BONINO - The EEC is inadequate, at his point, to meet the needs for which it was created. Even its legislation on agriculture is unacceptable, and needs to be entirely rescheduled. But in order to reform it, the east European countries need to adhere to the EEC in an organized and homogeneous way, to bring into it common plans, of transnational, "regional" level, capable of bringing about a radical revision of the EC system, not in welfarist but in egalitarian forms, based on a free and productive exchange of resources. For Bulgaria and east European countries, with their specific productivity, also agricultural, this is a precious opportunity.
Q: You are a woman who has shown a great deal of courage, coherence and intelligence throughout the political struggles both in the Italian Parliament and elsewhere. What is the moral drive that protects you in moments of despair?
BONINO - The same drive that should be common to any democrat and citizen who believes that politics is not always or not just corruption or violence, but also and especially the free expression of the best intellectual and moral energies. In this we have received a great teaching from the resistance against the oppression of the communist dictatorship enacted by so many intellectuals.

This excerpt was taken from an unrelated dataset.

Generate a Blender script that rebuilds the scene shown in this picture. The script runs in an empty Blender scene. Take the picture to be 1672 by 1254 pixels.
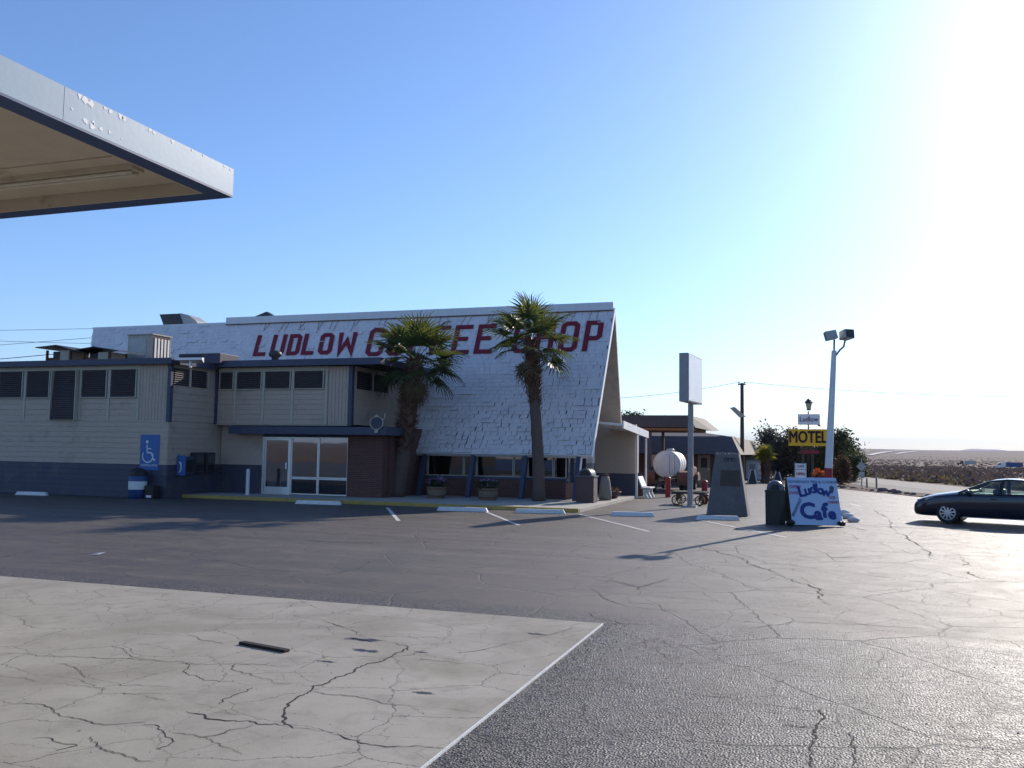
import bpy, math, random
from mathutils import Vector, Matrix
R = math.radians
random.seed(7)
SC = bpy.context.scene
COL = SC.collection

# ------------------------------------------------------------------ camera
YAW, PITCH, ROLL, EYE = R(18.865), R(4.281), R(0.8495), 2.05
fwd = Vector((-math.sin(YAW)*math.cos(PITCH), math.cos(YAW)*math.cos(PITCH), math.sin(PITCH)))
rgt = Vector((math.cos(YAW), math.sin(YAW), 0))
upv = rgt.cross(fwd)
r2 = rgt*math.cos(ROLL) + upv*math.sin(ROLL)
u2 = -rgt*math.sin(ROLL) + upv*math.cos(ROLL)
cam_d = bpy.data.cameras.new('camera'); cam = bpy.data.objects.new('camera', cam_d); COL.objects.link(cam)
cam_d.sensor_width = 36; cam_d.lens = 36*1446.7/1672
cam_d.clip_start = 0.05; cam_d.clip_end = 60000
cam.matrix_world = Matrix(((r2.x, u2.x, -fwd.x, 0), (r2.y, u2.y, -fwd.y, 0), (r2.z, u2.z, -fwd.z, EYE), (0, 0, 0, 1)))
SC.camera = cam

# ------------------------------------------------------------------ sky and sun
SUN_AZ, SUN_EL = R(19.0), R(25.5)          # azimuth from +Y towards +X
w = bpy.data.worlds.new('World'); SC.world = w; w.use_nodes = True
nt = w.node_tree; nt.nodes.clear()
sky = nt.nodes.new('ShaderNodeTexSky'); sky.sky_type = 'NISHITA'; sky.sun_disc = False
sky.sun_elevation = SUN_EL; sky.sun_rotation = SUN_AZ
sky.altitude = 550; sky.air_density = 1.0; sky.dust_density = 0.80; sky.ozone_density = 4.0
bg = nt.nodes.new('ShaderNodeBackground'); bg.inputs[1].default_value = 0.13
wo = nt.nodes.new('ShaderNodeOutputWorld')
tint = nt.nodes.new('ShaderNodeMixRGB'); tint.blend_type = 'MULTIPLY'; tint.inputs[0].default_value = 1.0; tint.inputs[2].default_value = (0.87, 0.99, 1.15, 1)   # camera white balance
nt.links.new(sky.outputs[0], tint.inputs[1]); nt.links.new(tint.outputs[0], bg.inputs[0]); nt.links.new(bg.outputs[0], wo.inputs[0])
sd = Vector((math.sin(SUN_AZ)*math.cos(SUN_EL), math.cos(SUN_AZ)*math.cos(SUN_EL), math.sin(SUN_EL)))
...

We said to ourselves: if they can express their trust and hope in democracy, how can we give in to weakness and despair? The example of the anti-communist "dissidence" has often comforted and spurred me.
Translator's notes
(1) BONINO EMMA. (Bra 1948). President of the Radical Party, former member of the European Parliament, as of 1976 member of the Italian Parliament. Among the promoters of the CISA (Information Centre on Sterilization and Abortion) and active militant in the campaign against clandestine abortion. She was tried and acquitted in Florence. Participated in the conduction, on a national and international scale, of the campaign on World Hunger. Among the founding members of "Food and Disarmament International", promoted the circulation of the Manifesto of Nobel Laureates.